Written instruction:
Gather up the lines with the word "this" in them.

-.-.-

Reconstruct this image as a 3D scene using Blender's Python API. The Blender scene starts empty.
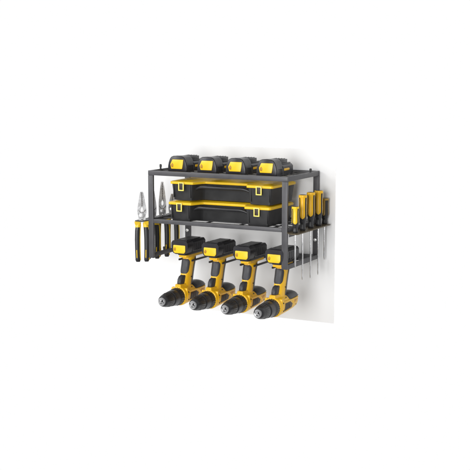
import bpy, bmesh, math, random
from mathutils import Vector, Matrix
random.seed(4)
scene = bpy.context.scene
COL = scene.collection
PI = math.pi

# ------------------------------------------------------------------ materials
def new_mat(name):
    m = bpy.data.materials.new(name); m.use_nodes = True
    nt = m.node_tree
    return m, nt, nt.nodes['Principled BSDF']

def plastic(name, col, rough=.45, var=.10, grain=900, bump=.12, metallic=0.0, spec=.5, big=35, coat=0):
    """moulded plastic / coated steel: slight blotchy tone change, grain bump, uneven gloss"""
    m, nt, b = new_mat(name)
    N = nt.nodes; L = nt.links
    tc = N.new('ShaderNodeTexCoord')
    n1 = N.new('ShaderNodeTexNoise'); n1.inputs['Scale'].default_value = big; n1.inputs['Detail'].default_value = 5
    n2 = N.new('ShaderNodeTexNoise'); n2.inputs['Scale'].default_value = grain; n2.inputs['Detail'].default_value = 2
    L.new(tc.outputs['Object'], n1.inputs['Vector']); L.new(tc.outputs['Object'], n2.inputs['Vector'])
    mr = N.new('ShaderNodeMapRange'); mr.inputs[1].default_value = .3; mr.inputs[2].default_value = .7
    mr.inputs[3].default_value = 1 - var; mr.inputs[4].default_value = 1 + var
    L.new(n1.outputs['Fac'], mr.inputs[0])
    vm = N.new('ShaderNodeVectorMath'); vm.operation = 'SCALE'; vm.inputs[0].default_value = col
    L.new(mr.outputs[0], vm.inputs['Scale']); L.new(vm.outputs[0], b.inputs['Base Color'])
    mr2 = N.new('ShaderNodeMapRange'); mr2.inputs[1].default_value = .3; mr2.inputs[2].default_value = .7
    mr2.inputs[3].default_value = max(.05, rough - .07); mr2.inputs[4].default_value = rough + .07
    L.new(n1.outputs['Fac'], mr2.inputs[0]); L.new(mr2.outputs[0], b.inputs['Roughness'])
    bp = N.new('ShaderNodeBump'); bp.inputs['Strength'].default_value = bump; bp.inputs['Distance'].default_value = .0006
    L.new(n2.outputs['Fac'], bp.inputs['Height']); L.new(bp.outputs[0], b.inputs['Normal'])
    b.inputs['Metallic'].default_value = metallic
    b.inputs['Specular IOR Level'].default_value = spec
    b.inputs['Coat Weight'].default_value = coat
    return m

M = {
 'frame':  plastic('grey_powder_coated_steel', (.062, .061, .066), .40, .12, 1400, .25, 0.0, .45),
 'wire':   plastic('dark_coated_steel', (.028, .028, .030), .45, .1, 1400, .2),
 'yellow': plastic('yellow_plastic', (.79, .445, .009), .34, .09, 1100, .06, 0, .5),
 'lemon':  plastic('bright_yellow_plastic', (.80, .52, .011), .36, .07, 1100, .06, 0, .5),
 'pale':   plastic('pale_yellow_plastic', (.93, .76, .16), .38, .05, 1100, .06, 0, .5),
 'notch':  plastic('amber_plastic', (.40, .19, .008), .42, .08, 1100, .06, 0, .5),
 'dull':   plastic('dull_ochre_plastic', (.34, .21, .030), .45, .10, 900, .12, 0, .5),
 'lid':    plastic('toolbox_lid_yellow_plastic', (.80, .50, .011), .40, .05, 1100, .10, 0, .5),
 'black':  plastic('black_plastic', (.017, .017, .019), .36, .15, 1000, .18),
 'box':    plastic('charcoal_plastic', (.021, .021, .022), .42, .14, 800, .25, 0, .4),
 'grip':   plastic('grey_rubber', (.030, .030, .034), .50, .12, 1600, .3),
 'battery':plastic('battery_black_plastic', (.019, .018, .021), .33, .12, 1100, .15, 0, .4),
 'vent':   plastic('dark_vent_plastic', (.030, .020, .016), .5, .15, 900, .1),
 'rust':   plastic('orange_vent_plastic', (.42, .13, .012), .45, .1, 900, .1),
 'chrome': plastic('chrome_steel', (.72, .72, .73), .20, .06, 500, .04, 1.0),
 'jaw':    plastic('forged_tool_steel', (.66, .66, .665), .32, .24, 260, .4, .70, .5, 90),
 'zinc':   plastic('keyhole_disc_zinc', (.75, .75, .75), .35, .06, 500, .1, .6),
 'brass':  plastic('holder_edge_steel', (.085, .065, .035), .40, .12, 900, .2, .2),
}

# ------------------------------------------------------------------ mesh helpers
def box(bm, x0, x1, y0, y1, z0, z1):
    v = [bm.verts.new((x, y, z)) for x in (x0, x1) for y in (y0, y1) for z in (z0, z1)]
    for f in ((0,1,3,2),(4,6,7,5),(0,4,5,1),(2,3,7,6),(0,2,6,4),(1,5,7,3)):
        bm.faces.new([v[i] for i in f])
    return v

def prism(bm, poly, axis, lo, hi, taper=None):
    """extrude a 2D polygon along an axis; taper(a, b) gives the far-end polygon point"""
    def P(a, b, t):
        return {'x': (t, a, b), 'y': (a, t, b), 'z': (a, b, t)}[axis]
    A = [bm.verts.new(P(a, b, lo)) for a, b in poly]
    B = [bm.verts.new(P(*(taper(a, b) if taper else (a, b)), hi)) for a, b in poly]
    n = len(poly)
    bm.faces.new(A); bm.faces.new(B[::-1])
    for i in range(n):
        j = (i + 1) % n
        bm.faces.new((A[i], B[i], B[j], A[j]))

def rings(bm, loops, cap0=True, cap1=True, closed=True):
    R = [[bm.verts.new(p) for p in lp] for lp in loops]
    n = len(R[0])
    for a, b in zip(R, R[1:]):
        for i in range(n if closed else n - 1):
            j = (i + 1) % n
            bm.faces.new((a[i], a[j], b[j], b[i]))
    if cap0: bm.faces.new(R[0][::-1])
    if cap1: bm.faces.new(R[-1])
    return R

def lathe(bm, prof, axis='y', c=(0, 0, 0), seg=32):
    loops = []
    for t, r in prof:
        lp = []
        for k in range(seg):
            a = 2 * PI * k / seg
            u, w = r * math.cos(a), r * math.sin(a)
            p = {'x': (t, u, w), 'y': (u, t, w), 'z': (u, w, t)}[axis]
            lp.append(Vector(p) + Vector(c))
        loops.append(lp)
    rings(bm, loops)

def sup(a, b, e, t):
    c, s = math.cos(t), math.sin(t)
    return (a * math.copysign(abs(c) ** (2 / e), c), b * math.copysign(abs(s) ** (2 / e), s))

def tube(bm, pts, r, seg=10):
    pts = [Vector(p) for p in pts]; loops = []
    for i, p in enumerate(pts):
        d = (pts[min(i + 1, len(pts) - 1)] - pts[max(i - 1, 0)]).normalized()
        ref = Vector((0, 0, 1)) if abs(d.z) < .9 else Vector((1, 0, 0))
        s = d.cross(ref).normalized(); u = s.cross(d)
        rr = r[i] if isinstance(r, (list, tuple)) else r
        loops.append([p + rr * (math.cos(2*PI*k/seg) * s + math.sin(2*PI*k/seg) * u) for k in range(seg)])
    rings(bm, loops)

def bevel(bm, w, seg=2, ang=35):
    es = [e for e in bm.edges if len(e.link_faces) == 2 and e.calc_face_angle(0) > math.radians(ang)]
    if es: bmesh.ops.bevel(bm, geom=es, offset=w, segments=seg, affect='EDGES', profile=.5, clamp_overlap=True)

def to_obj(name, bm, mat, parent=None, bev=0, seg=2, smooth=35):
    bmesh.ops.recalc_face_normals(bm, faces=bm.faces)
    if bev: bevel(bm, bev, seg)
    me = bpy.data.meshes.new(name); bm.to_mesh(me); bm.free()
    for p in me.polygons: p.use_smooth = True
    me.set_sharp_from_angle(angle=math.radians(smooth))
    me.materials.append(mat)
    o = bpy.data.objects.new(name, me); COL.objects.link(o)
    if parent: o.parent = parent
    return o

def remesh(o, vox, iters=6, fac=.5):
    """melt overlapping solids into one moulded skin"""
    r = o.modifiers.new('r', 'REMESH'); r.mode = 'VOXEL'; r.voxel_size = vox; r.use_smooth_shade = True
    s = o.modifiers.new('s', 'SMOOTH'); s.iterations = iters; s.factor = fac
    bpy.context.view_layer.update()
    dg = bpy.context.evaluated_depsgraph_get()
    me = bpy.data.meshes.new_from_object(o.evaluated_get(dg))
    mats = list(o.data.materials)
    o.modifiers.clear(); old = o.data; o.data = me
    bpy.data.meshes.remove(old)
    if not me.materials:
        for m in mats: me.materials.append(m)
    for p in me.polygons: p.use_smooth = True
    return o

def thing(name, loc, label, cat, group=None):
    o = bpy.data.objects.new(name, None); COL.objects.link(o)
    o.empty_display_size = .02; o.location = loc
    tag(o, label, cat, group); return o

def tag(o, label, cat, group=None):
    o['label'] = label; o['category'] = cat
    if group: o['group'] = group

def dup(root, loc, label):
    r = root.copy(); COL.objects.link(r); r.location = loc; r['label'] = label
    for ch in list(root.children):
        c = ch.copy(); COL.objects.link(c); c.parent = r
        for g in list(ch.children):
            d = g.copy(); COL.objects.link(d); d.parent = c
    return r

# ------------------------------------------------------------------ dimensions (metres), rack corner at the origin
W, D, H, MZ = .44, .2156, .2528, .1136
PW, PT = .0165, .0075

# ------------------------------------------------------------------ wall
def wall_material():
    m, nt, b = new_mat('white_painted_wall')
    N = nt.nodes; L = nt.links
    tc = N.new('ShaderNodeTexCoord')
    n = N.new('ShaderNodeTexNoise'); n.inputs['Scale'].default_value = 260; n.inputs['Detail'].default_value = 4
    L.new(tc.outputs['Object'], n.inputs['Vector'])
    bp = N.new('ShaderNodeBump'); bp.inputs['Strength'].default_value = .06; bp.inputs['Distance'].default_value = .0006
    L.new(n.outputs['Fac'], bp.inputs['Height']); L.new(bp.outputs[0], b.inputs['Normal'])
    b.inputs['Base Color'].default_value = (.80, .80, .80, 1); b.inputs['Roughness'].default_value = .75
    b.inputs['Specular IOR Level'].default_value = .2
    return m
bm = bmesh.new()                                                     # a board whose edges are undercut all round
rings(bm, [[(-.62, D + .004, -.187), (.488, D + .004, -.187), (.488, D + .004, .313), (-.62, D + .004, .313)],
           [(-.606, D + .018, -.173), (.474, D + .018, -.173), (.474, D + .018, .299), (-.606, D + .018, .299)]])
wall = to_obj('wall', bm, wall_material(), None); wall['kind'] = 'structure'

# ------------------------------------------------------------------ rack
rack = thing('tool_rack', (0, 0, 0), 'grey steel wall rack with open shelves holding batteries, toolboxes and drills', 'tool rack')
def post(x0, y0):
    bm = bmesh.new(); box(bm, x0, x0 + PW, y0, y0 + PT, 0, H - .0137)
    return to_obj('post', bm, M['frame'], rack, .0009)
for x0 in (0, W - PW):
    post(x0, 0); post(x0, D - PT)

def shelf(name, z, h, inset):
    bm = bmesh.new()
    a, b = (0, W) if not inset else (PW + .0002, W - PW - .0002)
    box(bm, a, b, .0003, PT - .0003, z - h, z)                       # front rail
    box(bm, a, b, D - PT + .0003, D - .0003, z - h, z)               # back rail
    y0, y1 = PT, D - PT
    box(bm, .0003, PT - .0003, y0, y1, z - h, z)                     # side rails
    box(bm, W - PT + .0003, W - .0003, y0, y1, z - h, z)
    o = to_obj(name, bm, M['frame'], rack, .0008)
    for i in range(5):
        bm = bmesh.new()
        yc = PT + (D - 2 * PT) * (i + .5) / 5
        box(bm, PT, W - PT, yc - .0030, yc + .0030, z - .0055, z - .0032)
        to_obj('slat', bm, M['wire'], o, .0005)
    for i in range(4):
        bm = bmesh.new()
        xc = PT + (W - 2 * PT) * (i + .5) / 4
        box(bm, xc - .005, xc + .005, PT, D - PT, z - .0075, z - .0057)
        to_obj('slat', bm, M['wire'], o, .0005)
    return o
shelf('top_shelf', H, .0135, False)
shelf('middle_shelf', MZ, .0115, True)

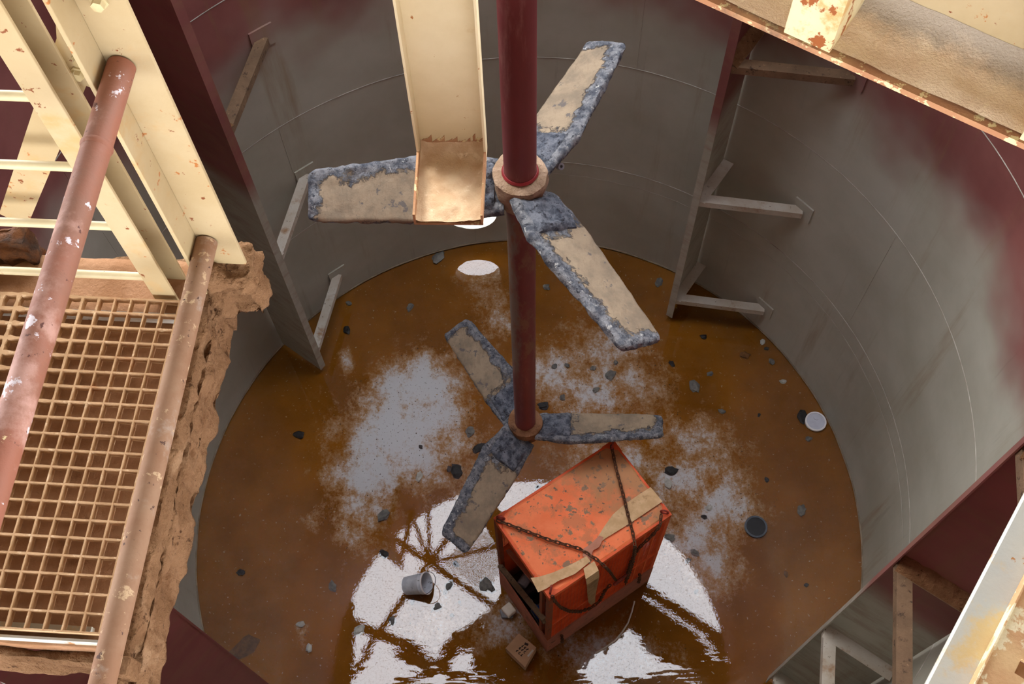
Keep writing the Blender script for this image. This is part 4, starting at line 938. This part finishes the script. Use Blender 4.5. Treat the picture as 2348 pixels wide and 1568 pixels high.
DEB = [
 (795, 758, 20, K, 'black scale flake on brown water right of the left baffle foot'),
 (687, 998, 24, K, 'black scale lump on open brown water left of the big silt patch'),
 (553, 1313, 16, K, 'small round black lump nearest the left wall'),
 (880, 1271, 20, K, 'black lump at the top of the left mirrored sky patch'),
 (1246, 931, 22, K, 'dark lump just behind the lower agitator hub'),
 (1098, 1028, 24, K, 'dark lump left of the front left lower blade root'),
 (1047, 1081, 30, K, 'dark ragged lump left of the front left lower blade'),
 (1030, 1076, 12, K, 'dark crumb touching the ragged lump by the lower blade'),
 (1537, 1081, 24, K, 'black triangular scrap right of the basket top corner'),
 (1838, 954, 26, K, 'black ragged scrap beside the white lid'),
 (1045, 1294, 13, K, 'black bit on the mirrored grating pattern'),
 (1116, 1343, 34, S, 'large grey stone between pail and basket'),
 (1031, 1342, 20, S, 'grey stone right of the pail handle'),
 (1003, 1392, 20, S, 'flat grey stone below the pail in the mirrored sky'),
 (946, 1380, 11, S, 'small grey pebble just below the pail'),
 (1021, 1358, 11, S, 'small brown grey pebble right of the pail mouth'),
 (900, 1424, 18, S, 'dark grey stone at the lower left of the mirrored sky'),
 (1037, 1411, 8, K, 'tiny dark pebble below the flat grey stone'),
 (1054, 1381, 7, K, 'tiny black speck right of the flat grey stone'),
 (763, 1346, 20, S, 'grey stone chip on open water left of the mirrored sky'),
 (880, 1182, 26, S, 'grey stone pair on silt left of the lower blade tip'),
 (690, 1431, 15, PL, 'pale round stone low on the left water'),
 (709, 1486, 15, PL, 'white pebble lowest on the left water'),
 (824, 1445, 22, PL, 'white crumpled scrap at the left end of the mirrored sky'),
 (961, 1093, 18, PL, 'shiny white scrap on silt left of the lower agitator'),
 (1079, 990, 22, S, 'grey stone left of the lower agitator hub'),
 (940, 705, 18, S, 'grey chip on the water right of the left braces'),
 (800, 697, 12, S, 'small grey chip by the far left floor edge'),
 (1004, 592, 30, S, 'stony crumbs at the far floor edge behind the left blade'),
 (980, 578, 8, PL, 'tiny pale nut at the far floor edge'),
 (1253, 659, 18, S, 'grey stone right of the shaft near the far wall'),
 (1510, 648, 22, S, 'grey stone left of the right baffle foot'),
 (1400, 861, 24, S, 'flat grey stone below the right front blade tip'),
 (1360, 845, 12, S, 'small grey stone left of the flat stone under the blade'),
 (1290, 912, 14, S, 'grey pebble above the lower right blade'),
 (1272, 840, 14, S, 'grey pebble right of the shaft on silt'),
 (1300, 838, 12, S, 'second grey pebble right of the shaft on silt'),
 (1366, 895, 14, S, 'grey pebble between upper and lower right blades'),
 (1412, 832, 10, S, 'small grey pebble just under the upper blade tip'),
 (1540, 835, 14, K, 'thin dark sliver right of the upper blade tip'),
 (1592, 886, 26, S, 'long grey stone on brown water right of the blade tip'),
 (1628, 858, 13, S, 'grey pebble above the long grey stone'),
 (1613, 773, 14, K, 'dark sliver below the right baffle braces'),
 (1707, 815, 20, BR, 'brown clod on the water below the right baffle'),
 (1748, 785, 14, PL, 'white round pebble by the right wall, the farther one'),
 (1795, 876, 14, PL, 'white round pebble by the right wall, the nearer one'),
 (1769, 830, 14, S, 'grey angular bit between the two white pebbles'),
 (1757, 800, 10, K, 'dark sliver next to the farther white pebble'),
 (1655, 944, 14, S, 'grey pebble half way to the white lid'),
 (1740, 952, 8, K, 'tiny dark speck left of the white lid'),
 (1853, 1007, 14, S, 'grey pebble below the white lid'),
 (1625, 1165, 14, PL, 'white chip above the black lid'),
 (1615, 1186, 12, K, 'dark sliver left of the black lid'),
 (1837, 1171, 22, S, 'pale grey stone right of the black lid'),
 (1758, 1101, 11, K, 'dark pebble above the black lid'),
 (1593, 1268, 16, S, 'grey stone on the right mirrored sky edge'),
 (1537, 1234, 22, S, 'grey stone at the right foot of the basket'),
 (1577, 1286, 12, S, 'dark grey stone in the right mirrored sky'),
 (1531, 1108, 20, PL, 'pale rectangular chip right of the basket top corner'),
 (1848, 1342, 9, K, 'small dark pebble far right on open water'),
 (1802, 1317, 11, BR, 'brown pebble on open water below the black lid'),
 (1596, 1357, 9, K, 'black speck in the right mirrored sky'),
 (1233, 1118, 14, K, 'dark lump mirrored between lower blade and basket'),
 (965, 1025, 9, K, 'tiny black fleck on the big silt patch'),
 (1105, 845, 12, S, 'grey chip beside the back left lower blade'),
]
for u, v, s_, mt, lb in DEB:
    nm, ct = {id(S): ('stone', 'stone'), id(K): ('scale_flake', 'debris'), id(PL): ('pale_pebble', 'debris'), id(BR): ('mud_clod', 'debris')}[id(mt)]
    rock(nm, u, v, s_ * 0.98, mt, lb, ct, 'debris on the tank floor')
lump_ = rock('mud_heap', 560, 1485, 48, BR, 'dark rippled mud heap below the platform by the maroon baffle', 'mud', 'debris on the tank floor', 0.10, 1.5)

-.-.-

Task response:
Reconstruct this image as a 3D scene using Blender's Python API. The Blender scene starts empty.
Keep writing the Blender script for this image. This is part 4, starting at line 938. This part finishes the script. Use Blender 4.5. Treat the picture as 2348 pixels wide and 1568 pixels high.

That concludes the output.